◆ GOAL
The listing below is to be output in its exact form.

* Begin DATASET SECTION *

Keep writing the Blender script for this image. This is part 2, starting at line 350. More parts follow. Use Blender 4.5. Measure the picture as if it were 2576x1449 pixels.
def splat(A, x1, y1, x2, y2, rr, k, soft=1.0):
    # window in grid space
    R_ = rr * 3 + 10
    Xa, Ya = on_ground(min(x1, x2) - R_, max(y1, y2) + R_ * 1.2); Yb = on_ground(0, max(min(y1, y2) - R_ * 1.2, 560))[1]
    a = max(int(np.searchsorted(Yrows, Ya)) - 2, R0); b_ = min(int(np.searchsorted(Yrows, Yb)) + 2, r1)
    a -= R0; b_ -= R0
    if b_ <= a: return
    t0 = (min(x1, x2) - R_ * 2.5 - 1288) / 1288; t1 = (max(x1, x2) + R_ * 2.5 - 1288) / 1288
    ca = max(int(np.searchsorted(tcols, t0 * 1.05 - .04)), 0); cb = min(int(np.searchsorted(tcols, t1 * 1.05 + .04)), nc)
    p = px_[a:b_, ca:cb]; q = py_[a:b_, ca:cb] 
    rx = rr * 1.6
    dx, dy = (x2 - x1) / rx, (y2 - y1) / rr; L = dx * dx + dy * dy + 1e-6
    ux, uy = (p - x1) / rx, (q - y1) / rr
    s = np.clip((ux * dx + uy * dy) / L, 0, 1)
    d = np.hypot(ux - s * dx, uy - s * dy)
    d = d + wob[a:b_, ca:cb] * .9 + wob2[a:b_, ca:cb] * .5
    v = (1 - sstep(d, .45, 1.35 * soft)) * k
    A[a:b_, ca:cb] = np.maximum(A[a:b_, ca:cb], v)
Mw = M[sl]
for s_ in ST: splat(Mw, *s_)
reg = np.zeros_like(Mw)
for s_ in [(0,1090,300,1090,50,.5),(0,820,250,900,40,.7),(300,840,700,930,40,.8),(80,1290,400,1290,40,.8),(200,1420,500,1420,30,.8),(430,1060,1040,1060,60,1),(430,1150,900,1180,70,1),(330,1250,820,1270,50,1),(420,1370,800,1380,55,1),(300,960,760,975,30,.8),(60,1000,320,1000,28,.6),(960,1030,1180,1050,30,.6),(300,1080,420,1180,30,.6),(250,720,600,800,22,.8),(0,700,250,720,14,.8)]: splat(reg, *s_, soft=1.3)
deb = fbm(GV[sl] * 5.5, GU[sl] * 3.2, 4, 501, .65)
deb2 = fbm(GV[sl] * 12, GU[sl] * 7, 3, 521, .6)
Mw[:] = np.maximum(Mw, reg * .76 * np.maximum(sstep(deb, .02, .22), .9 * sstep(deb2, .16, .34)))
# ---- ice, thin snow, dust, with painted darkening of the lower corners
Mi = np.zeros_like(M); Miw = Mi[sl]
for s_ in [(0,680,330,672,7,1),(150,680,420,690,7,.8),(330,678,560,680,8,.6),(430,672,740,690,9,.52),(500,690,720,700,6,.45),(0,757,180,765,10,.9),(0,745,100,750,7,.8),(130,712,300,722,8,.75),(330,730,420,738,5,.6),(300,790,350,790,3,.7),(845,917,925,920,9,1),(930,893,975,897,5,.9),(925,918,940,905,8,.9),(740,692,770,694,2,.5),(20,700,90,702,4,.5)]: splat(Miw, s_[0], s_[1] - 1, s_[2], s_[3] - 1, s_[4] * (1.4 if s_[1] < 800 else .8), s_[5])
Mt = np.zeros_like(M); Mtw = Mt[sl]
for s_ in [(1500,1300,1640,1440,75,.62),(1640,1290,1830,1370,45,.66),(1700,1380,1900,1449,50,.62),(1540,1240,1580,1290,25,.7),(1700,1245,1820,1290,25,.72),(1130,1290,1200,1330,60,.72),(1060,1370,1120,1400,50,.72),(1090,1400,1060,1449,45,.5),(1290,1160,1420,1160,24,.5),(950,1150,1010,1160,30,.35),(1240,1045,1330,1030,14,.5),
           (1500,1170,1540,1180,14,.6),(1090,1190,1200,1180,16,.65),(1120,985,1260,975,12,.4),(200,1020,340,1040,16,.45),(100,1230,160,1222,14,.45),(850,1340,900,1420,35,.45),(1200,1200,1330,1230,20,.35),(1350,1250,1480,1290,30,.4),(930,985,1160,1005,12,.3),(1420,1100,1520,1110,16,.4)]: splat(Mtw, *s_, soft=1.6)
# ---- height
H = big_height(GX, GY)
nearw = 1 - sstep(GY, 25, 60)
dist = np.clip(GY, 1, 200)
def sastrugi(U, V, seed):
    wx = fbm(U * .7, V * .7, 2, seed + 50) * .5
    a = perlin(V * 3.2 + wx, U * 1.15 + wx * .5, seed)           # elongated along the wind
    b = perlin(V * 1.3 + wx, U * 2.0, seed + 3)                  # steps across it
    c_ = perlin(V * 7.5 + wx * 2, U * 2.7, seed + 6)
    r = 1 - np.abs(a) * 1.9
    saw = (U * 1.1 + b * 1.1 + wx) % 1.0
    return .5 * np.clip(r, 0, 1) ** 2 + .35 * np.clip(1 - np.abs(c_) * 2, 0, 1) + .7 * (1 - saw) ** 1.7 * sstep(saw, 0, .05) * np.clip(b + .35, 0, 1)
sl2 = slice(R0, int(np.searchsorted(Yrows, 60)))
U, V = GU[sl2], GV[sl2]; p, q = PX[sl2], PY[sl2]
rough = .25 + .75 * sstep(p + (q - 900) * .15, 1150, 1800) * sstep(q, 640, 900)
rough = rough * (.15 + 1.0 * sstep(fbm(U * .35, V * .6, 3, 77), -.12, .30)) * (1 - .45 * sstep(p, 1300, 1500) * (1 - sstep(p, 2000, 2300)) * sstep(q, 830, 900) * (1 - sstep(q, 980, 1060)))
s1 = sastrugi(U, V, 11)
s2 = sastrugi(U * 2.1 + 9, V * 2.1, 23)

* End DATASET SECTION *

◆ EXERCISE RESPONSE
Keep writing the Blender script for this image. This is part 2, starting at line 350. More parts follow. Use Blender 4.5. Measure the picture as if it were 2576x1449 pixels.
def splat(A, x1, y1, x2, y2, rr, k, soft=1.0):
    # window in grid space
    R_ = rr * 3 + 10
    Xa, Ya = on_ground(min(x1, x2) - R_, max(y1, y2) + R_ * 1.2); Yb = on_ground(0, max(min(y1, y2) - R_ * 1.2, 560))[1]
    a = max(int(np.searchsorted(Yrows, Ya)) - 2, R0); b_ = min(int(np.searchsorted(Yrows, Yb)) + 2, r1)
    a -= R0; b_ -= R0
    if b_ <= a: return
    t0 = (min(x1, x2) - R_ * 2.5 - 1288) / 1288; t1 = (max(x1, x2) + R_ * 2.5 - 1288) / 1288
    ca = max(int(np.searchsorted(tcols, t0 * 1.05 - .04)), 0); cb = min(int(np.searchsorted(tcols, t1 * 1.05 + .04)), nc)
    p = px_[a:b_, ca:cb]; q = py_[a:b_, ca:cb] 
    rx = rr * 1.6
    dx, dy = (x2 - x1) / rx, (y2 - y1) / rr; L = dx * dx + dy * dy + 1e-6
    ux, uy = (p - x1) / rx, (q - y1) / rr
    s = np.clip((ux * dx + uy * dy) / L, 0, 1)
    d = np.hypot(ux - s * dx, uy - s * dy)
    d = d + wob[a:b_, ca:cb] * .9 + wob2[a:b_, ca:cb] * .5
    v = (1 - sstep(d, .45, 1.35 * soft)) * k
    A[a:b_, ca:cb] = np.maximum(A[a:b_, ca:cb], v)
Mw = M[sl]
for s_ in ST: splat(Mw, *s_)
reg = np.zeros_like(Mw)
for s_ in [(0,1090,300,1090,50,.5),(0,820,250,900,40,.7),(300,840,700,930,40,.8),(80,1290,400,1290,40,.8),(200,1420,500,1420,30,.8),(430,1060,1040,1060,60,1),(430,1150,900,1180,70,1),(330,1250,820,1270,50,1),(420,1370,800,1380,55,1),(300,960,760,975,30,.8),(60,1000,320,1000,28,.6),(960,1030,1180,1050,30,.6),(300,1080,420,1180,30,.6),(250,720,600,800,22,.8),(0,700,250,720,14,.8)]: splat(reg, *s_, soft=1.3)
deb = fbm(GV[sl] * 5.5, GU[sl] * 3.2, 4, 501, .65)
deb2 = fbm(GV[sl] * 12, GU[sl] * 7, 3, 521, .6)
Mw[:] = np.maximum(Mw, reg * .76 * np.maximum(sstep(deb, .02, .22), .9 * sstep(deb2, .16, .34)))
# ---- ice, thin snow, dust, with painted darkening of the lower corners
Mi = np.zeros_like(M); Miw = Mi[sl]
for s_ in [(0,680,330,672,7,1),(150,680,420,690,7,.8),(330,678,560,680,8,.6),(430,672,740,690,9,.52),(500,690,720,700,6,.45),(0,757,180,765,10,.9),(0,745,100,750,7,.8),(130,712,300,722,8,.75),(330,730,420,738,5,.6),(300,790,350,790,3,.7),(845,917,925,920,9,1),(930,893,975,897,5,.9),(925,918,940,905,8,.9),(740,692,770,694,2,.5),(20,700,90,702,4,.5)]: splat(Miw, s_[0], s_[1] - 1, s_[2], s_[3] - 1, s_[4] * (1.4 if s_[1] < 800 else .8), s_[5])
Mt = np.zeros_like(M); Mtw = Mt[sl]
for s_ in [(1500,1300,1640,1440,75,.62),(1640,1290,1830,1370,45,.66),(1700,1380,1900,1449,50,.62),(1540,1240,1580,1290,25,.7),(1700,1245,1820,1290,25,.72),(1130,1290,1200,1330,60,.72),(1060,1370,1120,1400,50,.72),(1090,1400,1060,1449,45,.5),(1290,1160,1420,1160,24,.5),(950,1150,1010,1160,30,.35),(1240,1045,1330,1030,14,.5),
           (1500,1170,1540,1180,14,.6),(1090,1190,1200,1180,16,.65),(1120,985,1260,975,12,.4),(200,1020,340,1040,16,.45),(100,1230,160,1222,14,.45),(850,1340,900,1420,35,.45),(1200,1200,1330,1230,20,.35),(1350,1250,1480,1290,30,.4),(930,985,1160,1005,12,.3),(1420,1100,1520,1110,16,.4)]: splat(Mtw, *s_, soft=1.6)
# ---- height
H = big_height(GX, GY)
nearw = 1 - sstep(GY, 25, 60)
dist = np.clip(GY, 1, 200)
def sastrugi(U, V, seed):
    wx = fbm(U * .7, V * .7, 2, seed + 50) * .5
    a = perlin(V * 3.2 + wx, U * 1.15 + wx * .5, seed)           # elongated along the wind
    b = perlin(V * 1.3 + wx, U * 2.0, seed + 3)                  # steps across it
    c_ = perlin(V * 7.5 + wx * 2, U * 2.7, seed + 6)
    r = 1 - np.abs(a) * 1.9
    saw = (U * 1.1 + b * 1.1 + wx) % 1.0
    return .5 * np.clip(r, 0, 1) ** 2 + .35 * np.clip(1 - np.abs(c_) * 2, 0, 1) + .7 * (1 - saw) ** 1.7 * sstep(saw, 0, .05) * np.clip(b + .35, 0, 1)
sl2 = slice(R0, int(np.searchsorted(Yrows, 60)))
U, V = GU[sl2], GV[sl2]; p, q = PX[sl2], PY[sl2]
rough = .25 + .75 * sstep(p + (q - 900) * .15, 1150, 1800) * sstep(q, 640, 900)
rough = rough * (.15 + 1.0 * sstep(fbm(U * .35, V * .6, 3, 77), -.12, .30)) * (1 - .45 * sstep(p, 1300, 1500) * (1 - sstep(p, 2000, 2300)) * sstep(q, 830, 900) * (1 - sstep(q, 980, 1060)))
s1 = sastrugi(U, V, 11)
s2 = sastrugi(U * 2.1 + 9, V * 2.1, 23)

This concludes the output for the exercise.